To be done
Give the material once more, word for word, without any images.

Collected material
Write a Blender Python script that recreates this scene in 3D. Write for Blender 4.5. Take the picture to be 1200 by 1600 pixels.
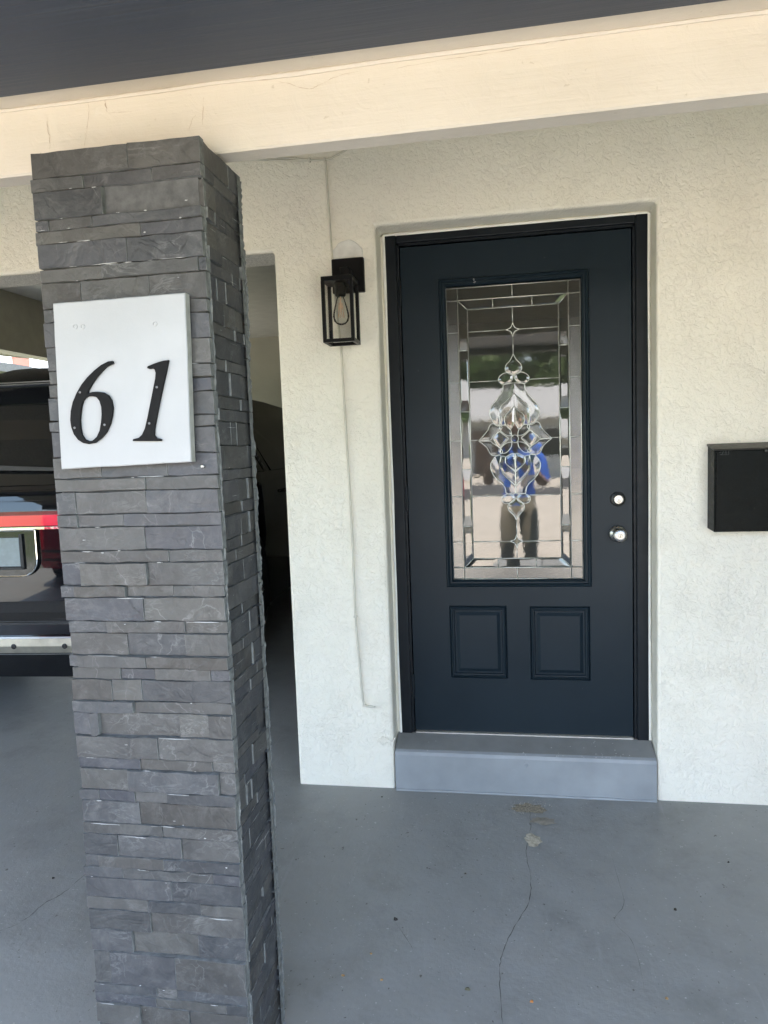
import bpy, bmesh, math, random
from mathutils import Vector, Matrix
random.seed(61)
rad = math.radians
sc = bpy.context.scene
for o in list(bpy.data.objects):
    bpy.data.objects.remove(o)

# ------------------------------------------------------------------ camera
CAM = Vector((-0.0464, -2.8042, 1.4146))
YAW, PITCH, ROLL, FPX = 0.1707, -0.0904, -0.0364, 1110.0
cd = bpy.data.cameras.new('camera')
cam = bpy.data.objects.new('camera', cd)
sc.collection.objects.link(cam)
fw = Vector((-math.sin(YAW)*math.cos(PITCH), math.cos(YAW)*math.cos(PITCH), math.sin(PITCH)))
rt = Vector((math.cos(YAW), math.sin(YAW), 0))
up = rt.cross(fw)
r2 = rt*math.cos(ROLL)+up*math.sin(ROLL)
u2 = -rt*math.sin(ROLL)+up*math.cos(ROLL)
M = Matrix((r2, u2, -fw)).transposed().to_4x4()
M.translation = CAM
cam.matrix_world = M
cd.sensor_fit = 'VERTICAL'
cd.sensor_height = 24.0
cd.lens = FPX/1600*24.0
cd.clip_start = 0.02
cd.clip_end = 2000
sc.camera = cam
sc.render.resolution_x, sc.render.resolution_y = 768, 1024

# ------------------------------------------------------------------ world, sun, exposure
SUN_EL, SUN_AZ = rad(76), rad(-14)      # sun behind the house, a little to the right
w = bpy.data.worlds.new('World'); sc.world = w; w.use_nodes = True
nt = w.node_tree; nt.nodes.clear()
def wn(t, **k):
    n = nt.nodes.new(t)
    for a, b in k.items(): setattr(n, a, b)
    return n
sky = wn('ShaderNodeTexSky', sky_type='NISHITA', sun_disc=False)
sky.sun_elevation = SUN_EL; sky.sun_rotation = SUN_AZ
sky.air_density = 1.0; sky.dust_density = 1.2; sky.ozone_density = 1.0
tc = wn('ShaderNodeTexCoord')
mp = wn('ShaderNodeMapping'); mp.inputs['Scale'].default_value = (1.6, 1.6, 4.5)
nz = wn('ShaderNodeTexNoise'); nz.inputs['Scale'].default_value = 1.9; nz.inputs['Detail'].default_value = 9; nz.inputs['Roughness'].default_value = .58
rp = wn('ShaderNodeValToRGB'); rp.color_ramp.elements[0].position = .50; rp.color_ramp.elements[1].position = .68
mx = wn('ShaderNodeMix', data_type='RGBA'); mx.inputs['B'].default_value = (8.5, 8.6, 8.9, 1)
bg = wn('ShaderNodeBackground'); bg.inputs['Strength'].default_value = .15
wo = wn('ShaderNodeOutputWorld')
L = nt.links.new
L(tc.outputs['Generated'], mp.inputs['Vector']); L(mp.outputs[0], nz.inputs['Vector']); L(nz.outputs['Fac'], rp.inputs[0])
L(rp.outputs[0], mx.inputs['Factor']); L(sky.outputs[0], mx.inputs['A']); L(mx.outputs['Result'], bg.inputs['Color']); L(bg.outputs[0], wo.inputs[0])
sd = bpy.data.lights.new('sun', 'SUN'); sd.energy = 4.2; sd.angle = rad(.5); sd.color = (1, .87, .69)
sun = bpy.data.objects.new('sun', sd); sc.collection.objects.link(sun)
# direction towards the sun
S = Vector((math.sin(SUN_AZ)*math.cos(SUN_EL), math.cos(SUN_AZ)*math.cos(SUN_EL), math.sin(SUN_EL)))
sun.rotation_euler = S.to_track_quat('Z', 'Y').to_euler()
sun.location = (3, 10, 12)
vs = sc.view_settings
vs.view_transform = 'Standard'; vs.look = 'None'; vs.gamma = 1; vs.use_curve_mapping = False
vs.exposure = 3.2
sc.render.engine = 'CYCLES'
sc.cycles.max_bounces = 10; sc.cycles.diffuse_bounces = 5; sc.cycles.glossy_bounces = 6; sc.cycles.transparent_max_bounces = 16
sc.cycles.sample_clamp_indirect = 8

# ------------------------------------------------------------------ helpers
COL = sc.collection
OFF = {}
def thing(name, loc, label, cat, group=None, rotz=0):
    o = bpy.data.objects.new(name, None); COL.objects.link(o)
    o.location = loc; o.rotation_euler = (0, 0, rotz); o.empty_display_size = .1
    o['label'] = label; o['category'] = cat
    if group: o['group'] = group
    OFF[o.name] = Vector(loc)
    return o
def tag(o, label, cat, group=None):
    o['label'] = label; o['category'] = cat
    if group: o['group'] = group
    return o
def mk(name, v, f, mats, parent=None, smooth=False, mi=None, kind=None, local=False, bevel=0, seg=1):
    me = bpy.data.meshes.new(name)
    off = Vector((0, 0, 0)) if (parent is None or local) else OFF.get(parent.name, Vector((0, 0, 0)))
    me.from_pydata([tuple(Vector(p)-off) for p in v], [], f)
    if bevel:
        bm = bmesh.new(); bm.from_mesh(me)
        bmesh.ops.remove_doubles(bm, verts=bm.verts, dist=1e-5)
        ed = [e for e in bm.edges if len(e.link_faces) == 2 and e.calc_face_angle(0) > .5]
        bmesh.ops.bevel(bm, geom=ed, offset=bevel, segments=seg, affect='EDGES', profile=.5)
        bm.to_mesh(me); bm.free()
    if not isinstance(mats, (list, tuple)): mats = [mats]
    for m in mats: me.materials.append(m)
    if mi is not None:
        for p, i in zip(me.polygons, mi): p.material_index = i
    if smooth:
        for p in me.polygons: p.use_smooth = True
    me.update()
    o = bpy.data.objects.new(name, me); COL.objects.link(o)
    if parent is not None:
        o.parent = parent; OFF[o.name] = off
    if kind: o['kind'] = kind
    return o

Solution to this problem
Write a Blender Python script that recreates this scene in 3D. Write for Blender 4.5. Take the picture to be 1200 by 1600 pixels.
import bpy, bmesh, math, random
from mathutils import Vector, Matrix
random.seed(61)
rad = math.radians
sc = bpy.context.scene
for o in list(bpy.data.objects):
    bpy.data.objects.remove(o)

# ------------------------------------------------------------------ camera
CAM = Vector((-0.0464, -2.8042, 1.4146))
YAW, PITCH, ROLL, FPX = 0.1707, -0.0904, -0.0364, 1110.0
cd = bpy.data.cameras.new('camera')
cam = bpy.data.objects.new('camera', cd)
sc.collection.objects.link(cam)
fw = Vector((-math.sin(YAW)*math.cos(PITCH), math.cos(YAW)*math.cos(PITCH), math.sin(PITCH)))
rt = Vector((math.cos(YAW), math.sin(YAW), 0))
up = rt.cross(fw)
r2 = rt*math.cos(ROLL)+up*math.sin(ROLL)
u2 = -rt*math.sin(ROLL)+up*math.cos(ROLL)
M = Matrix((r2, u2, -fw)).transposed().to_4x4()
M.translation = CAM
cam.matrix_world = M
cd.sensor_fit = 'VERTICAL'
cd.sensor_height = 24.0
cd.lens = FPX/1600*24.0
cd.clip_start = 0.02
cd.clip_end = 2000
sc.camera = cam
sc.render.resolution_x, sc.render.resolution_y = 768, 1024

# ------------------------------------------------------------------ world, sun, exposure
SUN_EL, SUN_AZ = rad(76), rad(-14)      # sun behind the house, a little to the right
w = bpy.data.worlds.new('World'); sc.world = w; w.use_nodes = True
nt = w.node_tree; nt.nodes.clear()
def wn(t, **k):
    n = nt.nodes.new(t)
    for a, b in k.items(): setattr(n, a, b)
    return n
sky = wn('ShaderNodeTexSky', sky_type='NISHITA', sun_disc=False)
sky.sun_elevation = SUN_EL; sky.sun_rotation = SUN_AZ
sky.air_density = 1.0; sky.dust_density = 1.2; sky.ozone_density = 1.0
tc = wn('ShaderNodeTexCoord')
mp = wn('ShaderNodeMapping'); mp.inputs['Scale'].default_value = (1.6, 1.6, 4.5)
nz = wn('ShaderNodeTexNoise'); nz.inputs['Scale'].default_value = 1.9; nz.inputs['Detail'].default_value = 9; nz.inputs['Roughness'].default_value = .58
rp = wn('ShaderNodeValToRGB'); rp.color_ramp.elements[0].position = .50; rp.color_ramp.elements[1].position = .68
mx = wn('ShaderNodeMix', data_type='RGBA'); mx.inputs['B'].default_value = (8.5, 8.6, 8.9, 1)
bg = wn('ShaderNodeBackground'); bg.inputs['Strength'].default_value = .15
wo = wn('ShaderNodeOutputWorld')
L = nt.links.new
L(tc.outputs['Generated'], mp.inputs['Vector']); L(mp.outputs[0], nz.inputs['Vector']); L(nz.outputs['Fac'], rp.inputs[0])
L(rp.outputs[0], mx.inputs['Factor']); L(sky.outputs[0], mx.inputs['A']); L(mx.outputs['Result'], bg.inputs['Color']); L(bg.outputs[0], wo.inputs[0])
sd = bpy.data.lights.new('sun', 'SUN'); sd.energy = 4.2; sd.angle = rad(.5); sd.color = (1, .87, .69)
sun = bpy.data.objects.new('sun', sd); sc.collection.objects.link(sun)
# direction towards the sun
S = Vector((math.sin(SUN_AZ)*math.cos(SUN_EL), math.cos(SUN_AZ)*math.cos(SUN_EL), math.sin(SUN_EL)))
sun.rotation_euler = S.to_track_quat('Z', 'Y').to_euler()
sun.location = (3, 10, 12)
vs = sc.view_settings
vs.view_transform = 'Standard'; vs.look = 'None'; vs.gamma = 1; vs.use_curve_mapping = False
vs.exposure = 3.2
sc.render.engine = 'CYCLES'
sc.cycles.max_bounces = 10; sc.cycles.diffuse_bounces = 5; sc.cycles.glossy_bounces = 6; sc.cycles.transparent_max_bounces = 16
sc.cycles.sample_clamp_indirect = 8

# ------------------------------------------------------------------ helpers
COL = sc.collection
OFF = {}
def thing(name, loc, label, cat, group=None, rotz=0):
    o = bpy.data.objects.new(name, None); COL.objects.link(o)
    o.location = loc; o.rotation_euler = (0, 0, rotz); o.empty_display_size = .1
    o['label'] = label; o['category'] = cat
    if group: o['group'] = group
    OFF[o.name] = Vector(loc)
    return o
def tag(o, label, cat, group=None):
    o['label'] = label; o['category'] = cat
    if group: o['group'] = group
    return o
def mk(name, v, f, mats, parent=None, smooth=False, mi=None, kind=None, local=False, bevel=0, seg=1):
    me = bpy.data.meshes.new(name)
    off = Vector((0, 0, 0)) if (parent is None or local) else OFF.get(parent.name, Vector((0, 0, 0)))
    me.from_pydata([tuple(Vector(p)-off) for p in v], [], f)
    if bevel:
        bm = bmesh.new(); bm.from_mesh(me)
        bmesh.ops.remove_doubles(bm, verts=bm.verts, dist=1e-5)
        ed = [e for e in bm.edges if len(e.link_faces) == 2 and e.calc_face_angle(0) > .5]
        bmesh.ops.bevel(bm, geom=ed, offset=bevel, segments=seg, affect='EDGES', profile=.5)
        bm.to_mesh(me); bm.free()
    if not isinstance(mats, (list, tuple)): mats = [mats]
    for m in mats: me.materials.append(m)
    if mi is not None:
        for p, i in zip(me.polygons, mi): p.material_index = i
    if smooth:
        for p in me.polygons: p.use_smooth = True
    me.update()
    o = bpy.data.objects.new(name, me); COL.objects.link(o)
    if parent is not None:
        o.parent = parent; OFF[o.name] = off
    if kind: o['kind'] = kind
    return o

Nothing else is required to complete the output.